Comparing the growth of $f\circ g$ and $g\circ f$

Suppose that $g$ satisfies $g(x)>x$ for all $x$, and also that $f$ and $g$ lie in a Hardy field, as suggested by Todd Trimble. (A Hardy Field, called an order of infinity by Hardy is a collection of germs of differentiable functions at $\infty$ that is closed under differentiation and composition, as well as the field operations. In particular, this means that for any Hardy field, $H$, and any $f\ne g\in H$, $f-g\in H\setminus\{0\}$, so that $1/(f-g)\in H$. In particular, $f-g$ is eventually positive, or eventually negative. That is, there is a total ordering on a Hardy field.)
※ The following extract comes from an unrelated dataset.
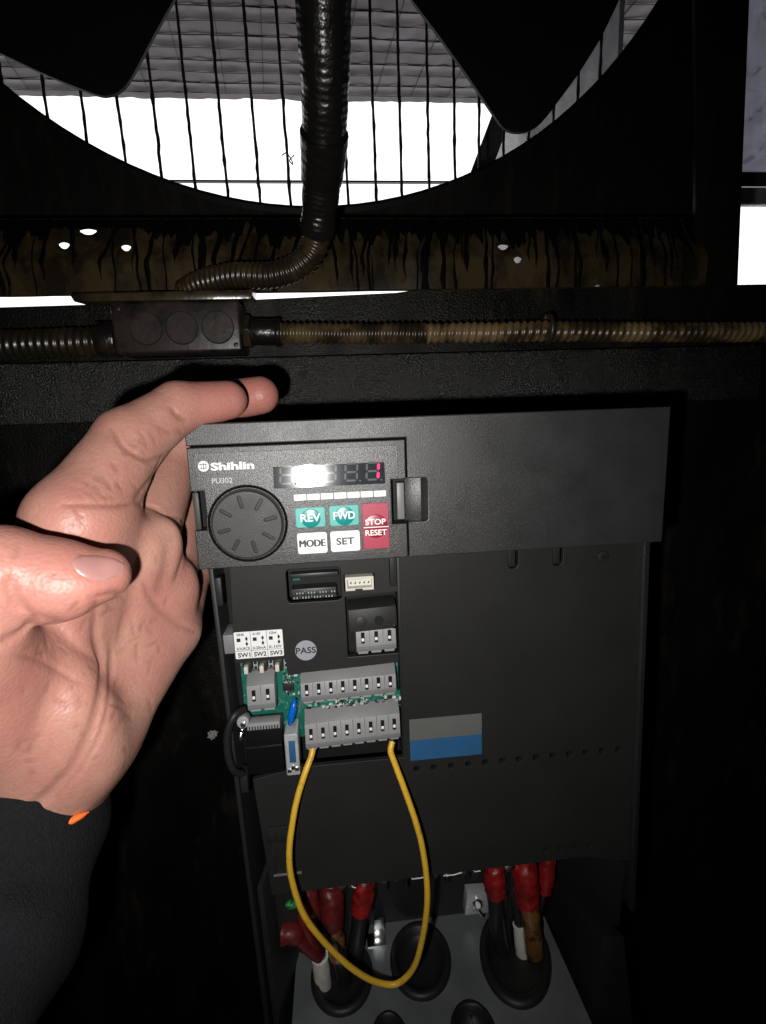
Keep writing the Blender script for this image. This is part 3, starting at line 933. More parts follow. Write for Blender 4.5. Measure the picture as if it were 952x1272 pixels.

Then I believe there is an extension Hardy field containing $f$, $g$ and a function, $h$ satisfying $h(g(x))=h(x)+1$. That is, $h(x)$ counts how many times you have to apply $g$ to 0 to get to $x$ (think of $\log^* x$).

Assuming the existence of such a Hardy field, there is now an affirmative answer to your question. If you conjugate $g$ by $h$, you obtain $\tilde g:=h\circ g\circ h^{-1}$ is $\tilde g(x)=x+1$. Conjugating $f$ by $h$ also to obtain $\tilde f$, your question is equivalent to asking whether $\tilde f(\tilde g(x))>\tilde g(\tilde f(x))$. That is, whether $\tilde f(x+1)>\tilde f(x)+1$. Notice that both $\tilde f$ and $\tilde g$ belong to the Hardy field.

The condition that $f>g^n$ for all $n$ means that $\tilde f(x)>x+n$ for large $x$, that is $\tilde f(x)-x\to\infty$. In a Hardy field, any function satisfying this satisfies $\tilde f'(x)>1$ for all large $x$. By the mean value theorem, this implies that $\tilde f(x+1)>\tilde f(x)+1$, as required.